Feasibility and Simulation of CO2 Storage in Offshore Lebanon: Saline Aquifers Case Study

This paper presents a case study of offshore Lebanon to evaluate the influence of key geological parameters, namely porosity, permeability, and salinity, on the performance of CO2 sequestration in marine saline aquifers. Through numerical simulations, this study investigates the long-term storage capacity of local formations, supported by a comprehensive feasibility and economic analysis. The objective is to assess the viability of implementing a CCUS project in the region, with the ultimate goal of formulating a technically sound and cost-effective storage strategy tailored to Lebanon's offshore context.

This study simulated CO2 injection into saline aquifers across various geological settings. A representative cross-section from offshore Lebanon was utilized as the foundation for the modeling scenarios, incorporating salinity values between 35,000 and 100,000 ppm, permeability ranging from 100 to 1000 mD, and porosity between 20% and 30%. Each scenario was run over a 5,000-year timespan to evaluate CO2 behavior with respect to sequestration mechanisms and dissolution rates. The model accounts for realistic subsurface conditions, integrating rock–fluid interactions, hydrostatic pressure equilibrium, and well design parameters for both injection and monitoring. Geological analysis, coupled with detailed calculations and sensitivity studies, was conducted to guide the optimal site selection and inform key technical decisions for offshore implementation. In addition, a feasibility study was conducted to evaluate the integration of major CO2 emission sources along Lebanon's coastal zone with the proposed offshore storage site and to assess the technical and economic viability of transport infrastructure and pipeline routing. The simulation results revealed a strong correlation between the formation properties and overall storage efficiency. High permeability was found to compromise retention and increase the risk of upward migration, whereas higher porosity enhanced CO2 solubility and storage potential. Given the inverse relationship between salinity and CO2 solubility, formations with lower salinity were more favorable for long-term storage. Among the evaluated cases, the scenario characterized by 20% porosity, 100 mD permeability, and 35,000 ppm salinity offered the most balanced performance, combining effective retention with efficient convective dissolution. In contrast, the scenario with 30% porosity, 1,000 mD permeability, and 100,000 ppm salinity yielded the highest initial storage capacity, but raised concerns regarding solubility limitations and potential leakage over extended timescales.

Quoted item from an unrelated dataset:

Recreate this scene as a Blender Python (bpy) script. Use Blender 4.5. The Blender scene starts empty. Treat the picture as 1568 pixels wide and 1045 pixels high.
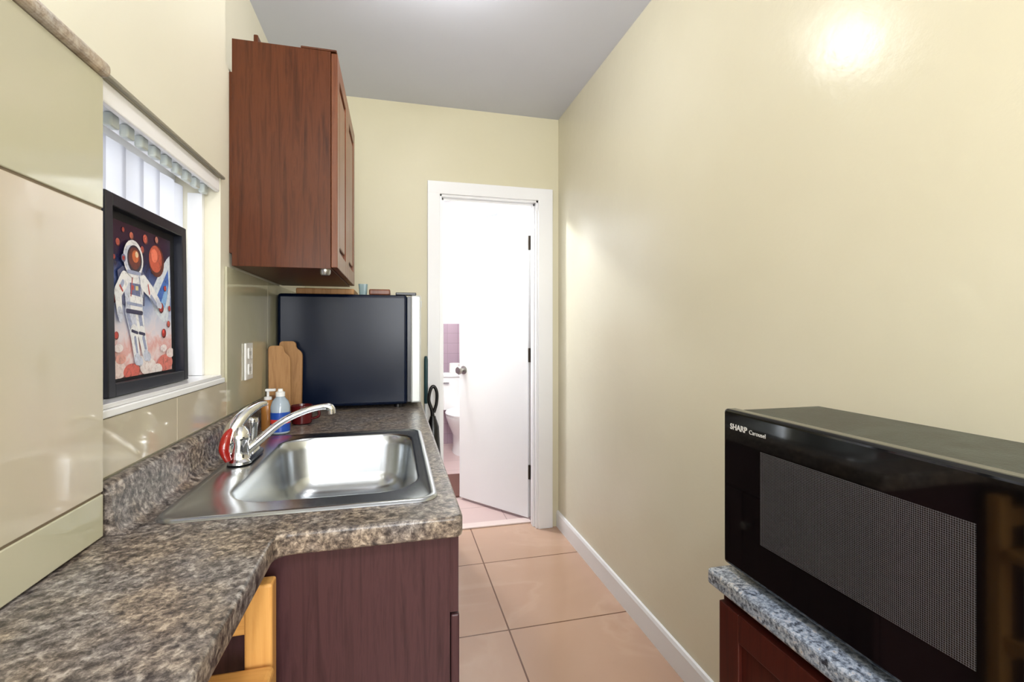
import bpy, bmesh, math, random
from mathutils import Vector, Matrix
random.seed(4)
S=bpy.context.scene
COL=S.collection
def lin(c):
    return tuple(((x/255)/12.92 if x/255<=.04045 else ((x/255+.055)/1.055)**2.4) for x in c)+(1,)
# ---------------------------------------------------------------- materials
def M(name,c,rough=.5,metal=0,**k):
    m=bpy.data.materials.new(name); m.use_nodes=True
    b=m.node_tree.nodes['Principled BSDF']
    b.inputs['Base Color'].default_value=lin(c); b.inputs['Roughness'].default_value=rough
    b.inputs['Metallic'].default_value=metal
    for kk,v in k.items(): b.inputs[kk.replace('_',' ')].default_value=v
    return m
def N(m,t,**k):
    n=m.node_tree.nodes.new(t)
    for a,v in k.items():
        if a.startswith('i_'): n.inputs[a[2:].replace('_',' ')].default_value=v
        else: setattr(n,a,v)
    return n
def L(m,a,b): m.node_tree.links.new(a,b)
def B(m): return m.node_tree.nodes['Principled BSDF']
def coords(m,scale=(1,1,1),loc=(0,0,0),rot=(0,0,0)):
    t=N(m,'ShaderNodeTexCoord'); mp=N(m,'ShaderNodeMapping')
    mp.inputs['Scale'].default_value=scale; mp.inputs['Location'].default_value=loc; mp.inputs['Rotation'].default_value=rot
    L(m,t.outputs['Object'],mp.inputs['Vector']); return mp.outputs['Vector']
def ramp(m,fac,stops):
    r=N(m,'ShaderNodeValToRGB'); e=r.color_ramp.elements
    while len(e)<len(stops): e.new(.5)
    for i,(p,c) in enumerate(stops):
        e[i].position=p; e[i].color=lin(c)
    L(m,fac,r.inputs['Fac']); return r.outputs['Color']
def mix(m,fac,a,b,mode='MIX'):
    x=N(m,'ShaderNodeMix',data_type='RGBA',blend_type=mode)
    if isinstance(fac,(int,float)): x.inputs[0].default_value=fac
    else: L(m,fac,x.inputs[0])
    for i,v in ((6,a),(7,b)):
        if isinstance(v,tuple): x.inputs[i].default_value=v
        else: L(m,v,x.inputs[i])
    return x.outputs[2]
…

Block 4 in Lebanon's offshore domain was identified as a promising site, owing to its favorable geological characteristics, overlain by a thick evaporitic seal, and its proximity to major CO2-emitting power plants. The total project cost was estimated at approximately ±$740 million, incorporating expenditures related to pipeline infrastructure, labor, and ancillary services. The feasibility analysis confirmed that under appropriate assumptions for CO2 credit pricing, CAPEX, and OPEX, the project can achieve economic viability. Thus, the proposed initiative offers a scalable and strategic framework for advancing Lebanon's climate-mitigation efforts through CCUS deployment.

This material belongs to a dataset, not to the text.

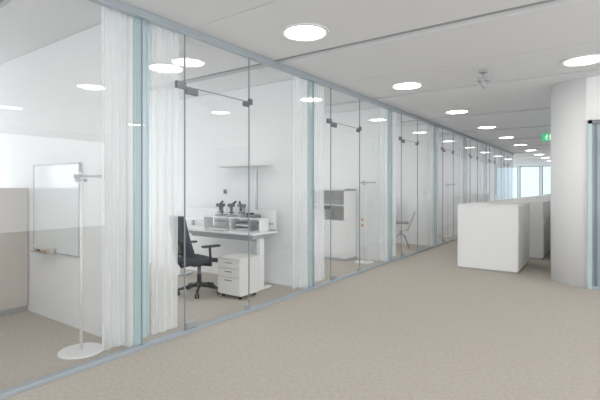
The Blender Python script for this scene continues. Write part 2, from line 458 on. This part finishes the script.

This study represents the first integrated long-term CCUS modeling effort targeting the Lebanese offshore environment by simulating the representative geological conditions of the Levantine Basin and conducting a comprehensive cost assessment. It delivers a cost-benefit implementation roadmap, while pinpointing the optimal combinations of formation properties required for effective CO2 sequestration. The findings not only provide a replicable framework but also offer valuable regional insights for developing countries exploring CCUS technologies as part of their carbon mitigation strategies.